> _Problem_: Keep only the lines of the listing that include the word "from", and copy them.

> _Provided material_:

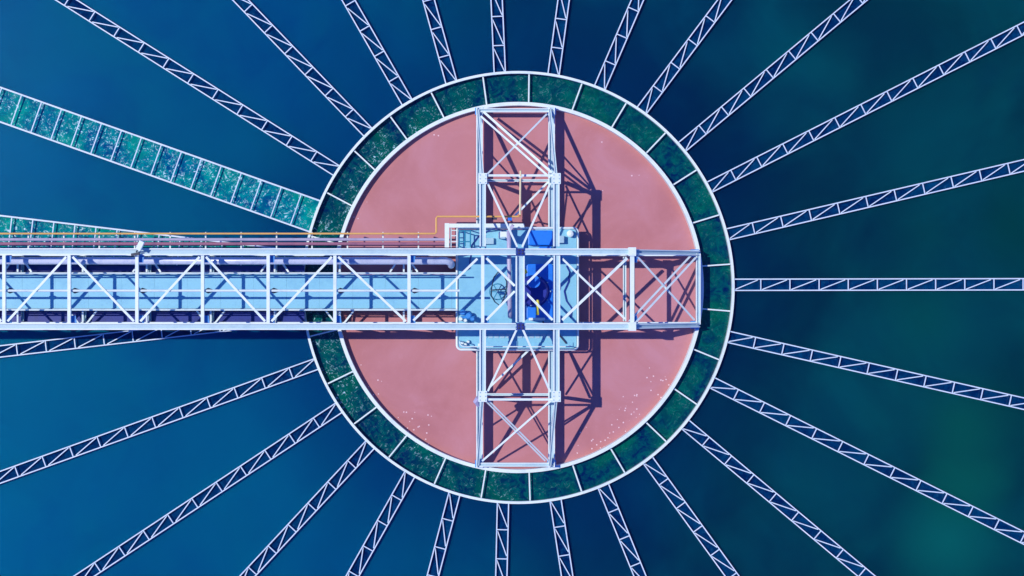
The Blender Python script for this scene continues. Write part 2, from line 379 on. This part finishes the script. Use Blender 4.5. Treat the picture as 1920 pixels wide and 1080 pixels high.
for i in range(n - 4):                                   # zigzag of the top plane
    x0, x1 = allp[i] + .12, allp[i+1] - .12
    up = (i % 2 == 0)
    a, b = ((x0, inner_l+.05, ZT-.01), (x1, inner_u-.05, ZT-.01)) if up else ((x0, inner_u-.05, ZT-.01), (x1, inner_l+.05, ZT-.01))
    part(MB().angle(a, b, .085, .025), 'diagonal_brace')
tdiag((775, 603), (895, 487))
for a, b in (((912, 486), (965, 538)), ((965, 548), (912, 602)), ((985, 536), (1036, 486)), ((985, 550), (1036, 602))): tdiag(a, b)
tdiag((1054, 602), (1176, 486), w=.095); tdiag((1054, 487), (1172, 600), z=ZT-.1, w=.075)
# sloping end panel
def sl_pt(px, py, t): z = (ZT-.02)*(1-t) + (ZB+.12)*t; return P(px, py, z)
part(MB().angle(sl_pt(1194, 482, 0.04), sl_pt(1302, 602, .96), .07), 'diagonal_brace')
part(MB().angle(sl_pt(1180, 604, .0)+Vector((0, 0, .08)), sl_pt(1296, 480, .96)+Vector((0, 0, .08)), .07), 'diagonal_brace')
part(MB().angle(sl_pt(1192, 606, .04)+Vector((0, 0, .08)), sl_pt(1304, 485, .96)+Vector((0, 0, .08)), .07), 'diagonal_brace')
part(MB().hbeam((X(1171, ZB), inner_u, ZB), (X(1171, ZB), inner_l, ZB), .12, .15, .03), 'floor_beam')
part(MB().hbeam((X(1308, ZB), yu-.02, ZB+.12), (X(1308, ZB), yl+.02, ZB+.12), .17, .16, .04), 'end_beam')
# side trusses (seen mainly by the shadows they throw)
for yy in (yu, yl):
    for i in range(n - 1):
        x0, x1 = allp[i] + .08, allp[i+1] - .08
        a, b = (ZB+.1, ZT-.12) if i % 2 else (ZT-.12, ZB+.1)
        part(MB().quadbox((x0, yy, a), (x1, yy, b), .09, .09), 'side_diagonal', GALV)
for (ya, yb_, lab) in ((587, 605, 'added dark navy strip for the shade below the walkway, along the lower chord of the bridge'), (501, 510, 'added dark navy strip for the shade below the walkway, along the upper chord of the bridge')):
    t_ = MB(); p, q_ = P(XE, ya, .45), P(571, yb_, .45)  # added navy strips, painted dark as the shade under the bridge
    t_.box((p.x, q_.y, .42), (q_.x, p.y, .45)); t_.box((p.x, p.y, .42), (q_.x, p.y+.02, .52)); t_.box((p.x, q_.y-.02, .42), (q_.x, q_.y, .52))
    tag(t_.build('shade_strip', NAVY), lab, 'shade strip', 'shade strips under the bridge')
# K brackets between deck edge and bottom chord
for j, px in enumerate([33, 155, 275, 395, 515, 637, 757]):
    for (e0, e1) in ((486, 512), (608, 585)):
        if (j + (e0 > 500)) % 2 == 0: xs = ((px, px), (px-26, px-8), (px+26, px+8))
        else: xs = ((px, px),)
        for xa, xb in xs:
            part(MB().angle(P(xb, e0, .8), P(xa, e1, .92), .065), 'bracket')
# centre member and its joints
part(MB().hbeam((X(975), yu-.16, ZT+.03), (X(975), yl+.16, ZT+.03), .33, .26, .05), 'centre_beam')
for yy in (yu, yl):
    part(MB().box((X(968.5), yy-.13, ZT-.1), (X(983.5), yy+.13, ZT+.02)), 'joint_box', NAVY)
    for dx in (-.07, .07):
        part(MB().tube([(X(976)+dx, yy+.05, ZT+.02), (X(976)+dx, yy+.05, ZT+.07)], .035, 8), 'joint_bolt', DARK)
        part(MB().tube([(X(976)+dx, yy-.06, ZT+.02), (X(976)+dx, yy-.06, ZT+.07)], .035, 8), 'joint_bolt', DARK)

# ---------------------------------------------------------------- cross arms
def make_arm(sg, root):
    """sg=+1 upper arm, -1 lower arm (mirrored about the bridge axis)"""
    def q(px, dy, z): return P(px, 541 - sg*dy, z)
    pp = lambda m, name, mat=WHITE: m.build(name, mat, root)
    nd, en = 204, 337
    for xt, xb in ((905, 899), (1043, 1034)):
        pp(MB().hbeam(q(xt, 77, ZT), q(xt, nd+3, ZT), .23, .18, .045), 'top_chord')
        pp(MB().hbeam(q(xb, 104, ZB), q(xb, en, ZB), .25, .2, .045), 'bottom_chord')
        pp(MB().hbeam(q(xt, nd+1, ZT-.02), q(xb-3, en-4, ZB+.14), .10, .10, .025), 'end_post')
        c = q(xt, nd, ZT)
        pp(MB().box(c - Vector((.16, .2, .11)), c + Vector((.16, .2, .10))), 'gusset_or_shade_plate')
        pp(MB().hbeam(q(xt, nd, ZB+.1), q(xt, nd, ZT-.12), .13, .13, .025), 'post', GALV)
        # side truss
        pp(MB().quadbox(q(xt, 100, ZT-.1), q(xt, nd-6, ZB+.1), .055, .055), 'side_diagonal')
        pp(MB().quadbox(q(xt, 100, ZB+.1), q(xt, nd-6, ZT-.1), .055, .055), 'side_diagonal')
        pp(MB().quadbox(q(xt, nd+5, ZT-.1), q(xb, nd+55, ZB+.1), .05, .05), 'side_diagonal')
    xl, xr = 905+6, 1043-6
    pp(MB().angle(q(xl, nd+6, ZT), q(xr, nd+6, ZT), .08, .025), 'cross_strut')
    pp(MB().hbeam(q(xl-5, nd-3.5, ZB+.02), q(xr-8, nd-3.5, ZB+.02), .09, .13, .025), 'floor_beam')
    pp(MB().hbeam(q(899, en-5, ZB+.12), q(1032, en-5, ZB+.12), .15, .13, .035), 'end_beam')
    # top plane V towards the joint on the bridge
    pp(MB().angle(q(914, nd-8, ZT-.02), q(970, 76, ZT-.02), .07, .025), 'diagonal_brace')
    pp(MB().angle(q(1032, nd-8, ZT-.02), q(979, 76, ZT-.02), .075, .025), 'diagonal_brace')
    # bottom plane
    a, b = ((1028, nd-6), (962, 131)) if sg > 0 else ((918, nd-17), (994, 115))
    pp(MB().angle(q(*a, ZB+.02), q(*b, ZB+.05), .075, .025), 'diagonal_brace')
    # sloping end panel: double bar one way, single bar the other
    def s(px, dy): t = (dy - nd) / (en - nd); return q(px, dy, (ZT-.02)*(1-t) + (ZB+.17)*t)
    L0, L1, R0, R1 = 913, 904, 1033, 1025
    if sg > 0:
        for o in (-4.5, 4.5): pp(MB().angle(s(R0+o*.4, nd+6+o) + Vector((0, 0, .06)), s(L1+o*.6, en-12+o*.9) + Vector((0, 0, .06)), .07 if o < 0 else .085, .025), 'diagonal_brace')
        pp(MB().angle(s(L0, nd+8), s(R1, en-12), .065, .025), 'diagonal_brace')
    else:
        for o in (-3, 3): pp(MB().angle(s(L0+o, nd+8), s(R1+o, en-12), .055, .025), 'diagonal_brace')
        pp(MB().angle(s(R0, nd+8) + Vector((0, 0, .06)), s(L1, en-12) + Vector((0, 0, .06)), .07, .025), 'diagonal_brace')
ua = thing('cross_arm_truss', 'white box truss arm standing over the sludge above the bridge', 'truss arm', P(971, 330, 0), 'cross arms of the bridge'); make_arm(1, ua)
la = thing('cross_arm_truss', 'white box truss arm standing over the sludge below the bridge', 'truss arm', P(971, 750, 0), 'cross arms of the bridge'); make_arm(-1, la)
# chord segments of the arms over the platform, between the bridge chords (part of the bridge)
part(MB().hbeam((X(1044), inner_u, ZT), (X(1044), inner_l, ZT), .24, .18, .045), 'cross_beam')
part(MB().tube([P(897, 748, ZT-.1), P(893, 755, ZT-.2), P(897, 764, ZT-.25)], [.1, .12, .05], 8), 'pulley_block', LAV, la)

# ---------------------------------------------------------------- walkway deck
wd = thing('walkway', 'pale blue plated walkway with handrails running inside the truss bridge to the platform', 'walkway', P(430, 547, 0))
yt, yb = Y(517, ZD), Y(580, ZD); x0, x1 = X(XE, ZD), X(857, ZD)
i = 0; x = x0
while x < x1 - .01:
    xn = min(x + 1.27, x1)
    MB().box((x+.002, yb, ZD-.05 + .003*(i % 2)), (xn-.002, yt, ZD + .003*(i % 2))).build('deck_plate', DECK, wd); x = xn; i += 1
for yy, h in ((yt+.05, .16), (yb-.05, .16)):
    MB().box((x0, yy-.04, ZD-.12), (x1, yy+.04, ZD+.06)).build('edge_beam', GALV, wd)
for yy in (yt+.05, yb-.05):
    for z in (ZD+1.08, ZD+.55):
        MB().tube([(x0, yy, z), (x1, yy, z)], .028, 8).build('handrail', WHITE, wd)
    x = x0 + .4
    while x < x1:
        MB().tube([(x, yy, ZD+.05), (x, yy, ZD+1.08)], .024, 6).build('rail_post', WHITE, wd); x += 1.27
cp = MB().tube([P(XE, 547, ZT-.08), P(862, 547, ZT-.08)], .045, 8).build('service_pipe', WHITE)
tag(cp, 'thin white service pipe slung along the centreline over the walkway', 'pipe')
for p in posts[:]:
    d = thing('walkway_lamp', '', 'lamp', P(p+16, 547, ZT-.3), 'dark lamps slung over the walkway')
    d['label'] = 'small dark lamp over the walkway, %s from the left edge' % ORD[posts.index(p)+1]
    c = P(p+10, 547, ZT-.18)
    MB().tube([c, c + Vector((.0, 0, .1))], .04, 8).build('mount', DARK, d)
    MB().tube([c + Vector((-.12, 0, 0)), c + Vector((0, 0, -.02)), c + Vector((.17, 0, -.05))], [.04, .11, .05], 8).build('lamp_head', DARK, d)

# ---------------------------------------------------------------- pipes beside the bridge
tag(MB().tube([P(XE, 491, 2.0), P(836, 491, 2.0), P(843, 493, 1.97), P(846, 497, 1.8), P(846, 499, 1.5), P(846, 499, -.2)], .14, 14).build('large_pipe', PIPE, smooth=True),
    'thick pale grey pipe between walkway and upper bridge chord, turning down at the platform', 'pipe')
tag(MB().tube([P(XE, 440, 1.3), P(816, 440, 1.3), P(818, 438, 1.3), P(818, 411, 1.3), P(820, 408, 1.3), P(972, 408, 1.3), P(975, 406, 1.3), P(975, 404, 2.0)], .035, 8).build('conduit', YEL),
    'thin yellow conduit running beside the bridge and stepping up round the platform', 'conduit')
mast = thing('signal_mast', 'thin yellow white mast lying up the middle of the upper truss arm', 'mast', P(975, 406, 1.9))
MB().tube([P(975, 404, 3.05), P(976, 322, 3.35)], .035, 8).build('pole', paint('pale_yellow_paint', (.85, .72, .4), (.6, .5, .3), .4), mast)
MB().tube([P(972.5, 334, 3.34), P(979.5, 334, 3.34)], .02, 6).build('crossbar', WHITE, mast)
tag(MB().tube([P(XE, 451, 1.15), P(836, 451, 1.15)], .055, 8).build('upper_side_pipe', LAV), 'pale lavender pipe on the brackets beside the bridge, just inside the yellow conduit', 'pipe')
tag(MB().tube([P(XE, 459, 1.1), P(836, 459, 1.1)], .06, 8).build('red_pipe', RED), 'dull red pipe on the brackets beside the bridge, closest to the upper chord', 'pipe')
kk = 0
for px in [585 + 66.5*i for i in range(-13, 4)]:
    b = MB()
    b.angle(P(px, 438, 1.02), P(px, 470, .98), .05, .02)
    b.quadbox(P(px, 438, 1.0), P(px, 438, 1.25), .04, .04)
    kk += 1
    part(b, 'pipe_bracket', WHITE, br)
fl = thing('floodlight', 'white floodlight on the upper chord of the bridge near the left edge', 'floodlight', P(262, 470, ZT))
MB().tube([P(256, 474, ZT+.1), P(258, 471, ZT+.35)], .03, 8).build('bracket', DARK, fl)
a = P(261, 466, ZT+.35); b_ = P(268, 452, ZT+.5)
MB().quadbox(P(259, 471, ZT+.36), P(267, 454, ZT+.42), .2, .14).build('lamp_housing', WHITE, fl, bevel=.02)
tag(MB().quadbox(P(246, 480, ZT+.2), P(262, 477, ZT+.22), .1, .08).build('junction_box', DARK, bevel=.01), 'small dark junction box clamped to the chord beneath the floodlight', 'box')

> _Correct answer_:
The Blender Python script for this scene continues. Write part 2, from line 379 on. This part finishes the script. Use Blender 4.5. Treat the picture as 1920 pixels wide and 1080 pixels high.
    d['label'] = 'small dark lamp over the walkway, %s from the left edge' % ORD[posts.index(p)+1]